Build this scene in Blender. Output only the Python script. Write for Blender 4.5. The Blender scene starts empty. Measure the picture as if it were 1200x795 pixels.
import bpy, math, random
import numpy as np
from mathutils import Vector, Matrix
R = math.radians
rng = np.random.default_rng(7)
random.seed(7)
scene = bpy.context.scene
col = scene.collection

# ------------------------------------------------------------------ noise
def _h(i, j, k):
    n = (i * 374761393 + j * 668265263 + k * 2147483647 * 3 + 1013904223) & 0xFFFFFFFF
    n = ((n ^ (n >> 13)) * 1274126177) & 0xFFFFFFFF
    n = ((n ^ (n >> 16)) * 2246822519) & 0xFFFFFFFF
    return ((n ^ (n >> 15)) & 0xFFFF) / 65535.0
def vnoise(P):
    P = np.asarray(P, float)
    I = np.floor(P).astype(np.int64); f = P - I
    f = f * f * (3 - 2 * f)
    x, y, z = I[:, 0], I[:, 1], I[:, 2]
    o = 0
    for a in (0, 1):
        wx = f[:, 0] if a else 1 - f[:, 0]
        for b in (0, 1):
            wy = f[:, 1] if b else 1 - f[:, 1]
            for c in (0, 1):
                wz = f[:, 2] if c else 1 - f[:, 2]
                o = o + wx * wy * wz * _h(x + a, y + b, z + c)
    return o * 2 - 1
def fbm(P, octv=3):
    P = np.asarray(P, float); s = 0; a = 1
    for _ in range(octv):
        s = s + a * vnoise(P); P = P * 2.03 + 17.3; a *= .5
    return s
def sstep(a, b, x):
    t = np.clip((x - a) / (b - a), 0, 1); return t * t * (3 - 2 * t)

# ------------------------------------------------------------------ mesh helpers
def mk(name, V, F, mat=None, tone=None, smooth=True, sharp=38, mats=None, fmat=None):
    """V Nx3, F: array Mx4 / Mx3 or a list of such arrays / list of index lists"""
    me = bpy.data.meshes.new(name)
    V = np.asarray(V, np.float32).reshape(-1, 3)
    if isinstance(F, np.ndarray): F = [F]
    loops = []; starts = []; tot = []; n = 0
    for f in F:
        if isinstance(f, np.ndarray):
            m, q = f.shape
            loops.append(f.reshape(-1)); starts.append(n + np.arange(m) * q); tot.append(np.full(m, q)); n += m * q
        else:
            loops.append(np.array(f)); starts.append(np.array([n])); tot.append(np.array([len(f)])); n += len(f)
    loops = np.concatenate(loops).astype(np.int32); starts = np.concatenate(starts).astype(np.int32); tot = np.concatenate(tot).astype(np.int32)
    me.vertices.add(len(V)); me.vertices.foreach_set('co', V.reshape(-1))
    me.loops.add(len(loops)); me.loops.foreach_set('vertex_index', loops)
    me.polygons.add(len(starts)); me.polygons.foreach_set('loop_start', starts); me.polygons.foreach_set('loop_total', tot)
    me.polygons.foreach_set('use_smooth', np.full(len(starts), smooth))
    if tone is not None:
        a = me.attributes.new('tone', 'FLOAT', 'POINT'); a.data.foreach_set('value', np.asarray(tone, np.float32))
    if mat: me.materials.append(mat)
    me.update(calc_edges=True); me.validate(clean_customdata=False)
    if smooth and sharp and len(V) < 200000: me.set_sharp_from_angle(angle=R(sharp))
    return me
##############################
Work required » Write down again the exact lines running from the beginning of the data to the line containing "col = scene.collection", with both ends included.

The answer »
Build this scene in Blender. Output only the Python script. Write for Blender 4.5. The Blender scene starts empty. Measure the picture as if it were 1200x795 pixels.
import bpy, math, random
import numpy as np
from mathutils import Vector, Matrix
R = math.radians
rng = np.random.default_rng(7)
random.seed(7)
scene = bpy.context.scene
col = scene.collection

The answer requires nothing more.